Networx is the largest telecommunications deal in the world. It will provide domestic and international voice, data, video and wireless services to 135 federal agencies for the next decade.
The U.S. General Services Administration awarded the 10-year, $20 billion Networx program in two parts earlier this year.
Related story: Carriers mobilize for $24B in military telecom contracts.
Networx Universal, a comprehensive program that covers everything from legacy frame-relay and ATM to cutting-edge VPNs and VoIP, was awarded to AT&T, Qwest Communications and Verizon Business last March.
Networx Enterprise, which offers emerging IP and wireless services, was awarded in May to AT&T, Level 3 Communications, Qwest, Sprint Nextel and Verizon Business.

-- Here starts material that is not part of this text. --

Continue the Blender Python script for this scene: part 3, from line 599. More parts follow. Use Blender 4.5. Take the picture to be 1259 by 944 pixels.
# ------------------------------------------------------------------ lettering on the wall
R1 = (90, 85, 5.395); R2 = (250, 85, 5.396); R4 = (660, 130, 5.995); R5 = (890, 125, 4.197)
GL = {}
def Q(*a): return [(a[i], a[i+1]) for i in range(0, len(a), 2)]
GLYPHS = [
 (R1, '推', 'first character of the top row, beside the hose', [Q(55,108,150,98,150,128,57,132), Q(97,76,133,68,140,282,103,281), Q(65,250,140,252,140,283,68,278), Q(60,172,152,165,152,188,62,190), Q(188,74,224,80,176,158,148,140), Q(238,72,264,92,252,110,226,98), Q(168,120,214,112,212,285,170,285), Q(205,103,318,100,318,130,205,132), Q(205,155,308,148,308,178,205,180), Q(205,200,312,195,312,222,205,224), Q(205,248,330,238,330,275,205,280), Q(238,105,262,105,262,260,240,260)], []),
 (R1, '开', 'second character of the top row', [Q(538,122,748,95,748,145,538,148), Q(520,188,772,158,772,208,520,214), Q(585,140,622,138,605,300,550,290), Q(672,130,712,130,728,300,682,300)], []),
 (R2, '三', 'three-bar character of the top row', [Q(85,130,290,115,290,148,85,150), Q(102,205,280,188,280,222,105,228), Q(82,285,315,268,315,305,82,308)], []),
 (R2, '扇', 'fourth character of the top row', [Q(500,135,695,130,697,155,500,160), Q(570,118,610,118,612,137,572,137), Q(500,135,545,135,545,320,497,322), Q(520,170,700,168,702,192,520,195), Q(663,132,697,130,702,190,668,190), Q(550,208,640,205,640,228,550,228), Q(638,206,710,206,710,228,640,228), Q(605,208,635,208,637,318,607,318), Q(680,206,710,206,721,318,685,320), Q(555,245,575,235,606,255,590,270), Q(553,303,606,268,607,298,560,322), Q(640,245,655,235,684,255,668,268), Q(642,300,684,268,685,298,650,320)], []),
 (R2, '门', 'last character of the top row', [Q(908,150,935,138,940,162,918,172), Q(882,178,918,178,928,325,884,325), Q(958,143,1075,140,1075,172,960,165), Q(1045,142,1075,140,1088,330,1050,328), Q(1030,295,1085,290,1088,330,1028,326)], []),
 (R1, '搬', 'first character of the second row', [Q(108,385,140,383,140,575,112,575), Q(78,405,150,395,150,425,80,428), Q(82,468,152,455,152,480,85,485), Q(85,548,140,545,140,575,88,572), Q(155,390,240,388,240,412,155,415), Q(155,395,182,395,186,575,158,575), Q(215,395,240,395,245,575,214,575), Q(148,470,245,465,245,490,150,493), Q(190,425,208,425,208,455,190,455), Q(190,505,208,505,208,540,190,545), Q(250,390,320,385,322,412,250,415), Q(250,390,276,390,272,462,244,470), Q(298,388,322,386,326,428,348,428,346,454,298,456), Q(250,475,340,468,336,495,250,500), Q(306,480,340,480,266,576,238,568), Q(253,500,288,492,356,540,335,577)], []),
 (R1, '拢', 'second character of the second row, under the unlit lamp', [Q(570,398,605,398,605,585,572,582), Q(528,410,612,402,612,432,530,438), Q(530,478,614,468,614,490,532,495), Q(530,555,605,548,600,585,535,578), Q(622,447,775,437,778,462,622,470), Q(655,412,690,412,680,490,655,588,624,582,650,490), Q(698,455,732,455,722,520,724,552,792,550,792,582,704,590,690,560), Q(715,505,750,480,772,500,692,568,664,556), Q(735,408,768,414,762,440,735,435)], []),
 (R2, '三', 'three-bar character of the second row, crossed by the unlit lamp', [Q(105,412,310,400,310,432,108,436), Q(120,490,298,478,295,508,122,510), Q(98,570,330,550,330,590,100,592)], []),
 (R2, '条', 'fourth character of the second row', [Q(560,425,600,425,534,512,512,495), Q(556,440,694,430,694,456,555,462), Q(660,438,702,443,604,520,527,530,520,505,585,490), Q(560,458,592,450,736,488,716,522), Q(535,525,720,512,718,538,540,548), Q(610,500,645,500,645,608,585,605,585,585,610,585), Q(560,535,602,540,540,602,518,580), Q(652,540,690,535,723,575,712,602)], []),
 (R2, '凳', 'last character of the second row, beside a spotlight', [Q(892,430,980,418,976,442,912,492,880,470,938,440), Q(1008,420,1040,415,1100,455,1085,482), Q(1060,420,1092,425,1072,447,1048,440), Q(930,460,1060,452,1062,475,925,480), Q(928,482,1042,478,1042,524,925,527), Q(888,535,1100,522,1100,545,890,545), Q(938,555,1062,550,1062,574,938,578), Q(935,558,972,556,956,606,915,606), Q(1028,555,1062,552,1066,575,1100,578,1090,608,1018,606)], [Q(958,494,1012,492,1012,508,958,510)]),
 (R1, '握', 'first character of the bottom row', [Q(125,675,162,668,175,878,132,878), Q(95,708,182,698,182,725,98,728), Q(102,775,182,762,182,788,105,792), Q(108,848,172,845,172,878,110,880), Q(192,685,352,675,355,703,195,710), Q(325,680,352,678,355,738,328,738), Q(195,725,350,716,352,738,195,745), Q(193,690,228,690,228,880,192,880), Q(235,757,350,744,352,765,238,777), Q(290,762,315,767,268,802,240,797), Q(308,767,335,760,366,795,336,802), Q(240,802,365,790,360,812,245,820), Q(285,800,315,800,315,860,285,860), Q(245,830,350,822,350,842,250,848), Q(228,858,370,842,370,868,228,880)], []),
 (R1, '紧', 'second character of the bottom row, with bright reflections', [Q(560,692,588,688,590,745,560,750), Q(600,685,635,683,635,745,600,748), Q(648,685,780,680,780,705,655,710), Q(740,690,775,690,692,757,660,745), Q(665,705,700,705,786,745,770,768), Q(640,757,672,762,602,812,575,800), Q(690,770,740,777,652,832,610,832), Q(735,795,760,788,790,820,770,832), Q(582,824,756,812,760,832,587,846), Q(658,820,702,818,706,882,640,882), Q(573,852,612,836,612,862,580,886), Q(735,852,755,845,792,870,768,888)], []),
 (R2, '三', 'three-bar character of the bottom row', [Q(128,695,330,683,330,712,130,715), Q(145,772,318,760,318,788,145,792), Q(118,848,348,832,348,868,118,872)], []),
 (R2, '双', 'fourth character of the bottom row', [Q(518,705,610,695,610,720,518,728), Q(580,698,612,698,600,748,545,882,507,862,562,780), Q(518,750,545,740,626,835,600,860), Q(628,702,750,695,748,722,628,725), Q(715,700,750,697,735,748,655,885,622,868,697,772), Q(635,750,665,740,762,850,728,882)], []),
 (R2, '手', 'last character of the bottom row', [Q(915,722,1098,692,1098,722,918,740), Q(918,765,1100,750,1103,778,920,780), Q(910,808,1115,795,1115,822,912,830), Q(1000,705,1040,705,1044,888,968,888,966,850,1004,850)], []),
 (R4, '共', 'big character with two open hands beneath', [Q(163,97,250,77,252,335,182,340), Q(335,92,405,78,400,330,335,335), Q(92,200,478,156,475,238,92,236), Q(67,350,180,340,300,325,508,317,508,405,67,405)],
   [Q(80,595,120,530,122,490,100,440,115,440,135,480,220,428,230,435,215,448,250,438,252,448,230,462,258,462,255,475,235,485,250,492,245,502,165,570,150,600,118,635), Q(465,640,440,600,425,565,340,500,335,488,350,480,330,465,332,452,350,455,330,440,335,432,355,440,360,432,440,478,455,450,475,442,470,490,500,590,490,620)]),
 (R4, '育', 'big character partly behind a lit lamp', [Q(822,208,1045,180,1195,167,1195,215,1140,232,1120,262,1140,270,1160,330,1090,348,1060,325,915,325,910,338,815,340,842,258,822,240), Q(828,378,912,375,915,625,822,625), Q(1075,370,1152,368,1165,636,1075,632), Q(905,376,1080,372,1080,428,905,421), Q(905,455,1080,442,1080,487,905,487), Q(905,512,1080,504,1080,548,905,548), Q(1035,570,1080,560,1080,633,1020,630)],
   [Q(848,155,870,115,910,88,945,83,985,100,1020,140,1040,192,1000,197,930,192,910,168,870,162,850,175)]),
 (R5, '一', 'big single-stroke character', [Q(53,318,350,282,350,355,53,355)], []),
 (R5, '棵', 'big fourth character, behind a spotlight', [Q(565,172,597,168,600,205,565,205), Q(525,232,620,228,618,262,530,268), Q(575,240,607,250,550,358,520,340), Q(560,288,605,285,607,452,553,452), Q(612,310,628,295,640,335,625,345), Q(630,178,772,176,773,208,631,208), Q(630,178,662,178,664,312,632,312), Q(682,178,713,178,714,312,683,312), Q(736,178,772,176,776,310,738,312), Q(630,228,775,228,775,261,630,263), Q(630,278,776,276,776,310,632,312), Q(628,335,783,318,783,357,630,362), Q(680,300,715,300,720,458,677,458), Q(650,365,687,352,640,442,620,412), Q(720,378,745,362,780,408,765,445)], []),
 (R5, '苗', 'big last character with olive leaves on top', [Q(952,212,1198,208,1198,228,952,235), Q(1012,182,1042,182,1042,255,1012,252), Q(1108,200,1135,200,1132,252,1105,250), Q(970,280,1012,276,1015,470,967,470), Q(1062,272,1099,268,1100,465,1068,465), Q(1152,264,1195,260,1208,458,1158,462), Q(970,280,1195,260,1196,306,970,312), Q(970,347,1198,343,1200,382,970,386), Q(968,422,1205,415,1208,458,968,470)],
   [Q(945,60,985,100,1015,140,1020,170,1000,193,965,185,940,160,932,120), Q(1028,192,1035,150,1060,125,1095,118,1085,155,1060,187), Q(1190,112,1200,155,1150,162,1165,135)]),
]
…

"The benefit of Networx is that it provides virtually everything that someone would want from a telecom perspective, and now an agency can to go one place and get all those things," says Jeff Mohan, AT&T’s program director for Networx. "Security, hosting, long distance and toll-free -- all in one place."
The winning service providers started taking orders on Networx Universal this fall, and they are wrapping up acceptance testing and will be ready to take orders under Networx Enterprise in January.
"There will be a lot of [Networx] competitions happening in the first three to six months of next year," says Susan Zeleniak, vice president of Verizon Federal. "There could end up being a dozen statements of work issued early next year."
"Once we get through the continuing resolutions and other appropriations battles, the pace should pick up on Networx," says Ray Bjorklund, senior vice president of FedSources, a market research firm that tracks military telecom spending. "It’s been a slow start."
So far, only one federal agency -- the U.S. Department of the Treasury -- has placed a major order under Networx Universal. AT&T won that $1 billion award in September. The Treasury Network (TNet) will be a secure MPLS network spanning 1,000 locations and supporting more than 100,000 employees of the Treasury Department’s 12 bureaus, which include the U.S. Internal Revenue Service and the U.S. Mint.
The U.S. Department of Homeland Security has issued an RFP under Networx Universal to build a single, unified network to replace the separate networks run by the various security agencies that were combined to form the DHS in 2003. The DHS OneNet contract is expected to be awarded during the first quarter of 2008. The DHS spends around $560 million per year on telecommunications services, Bjorklund says.
"The DHS award will be significant," says Don Herring, president of AT&T Government Solutions. "It will be big, it’s strategic for the agency, and it’s early in the process of Networx. . . . DHS needs collaboration, but it’s got to be in a secure environment."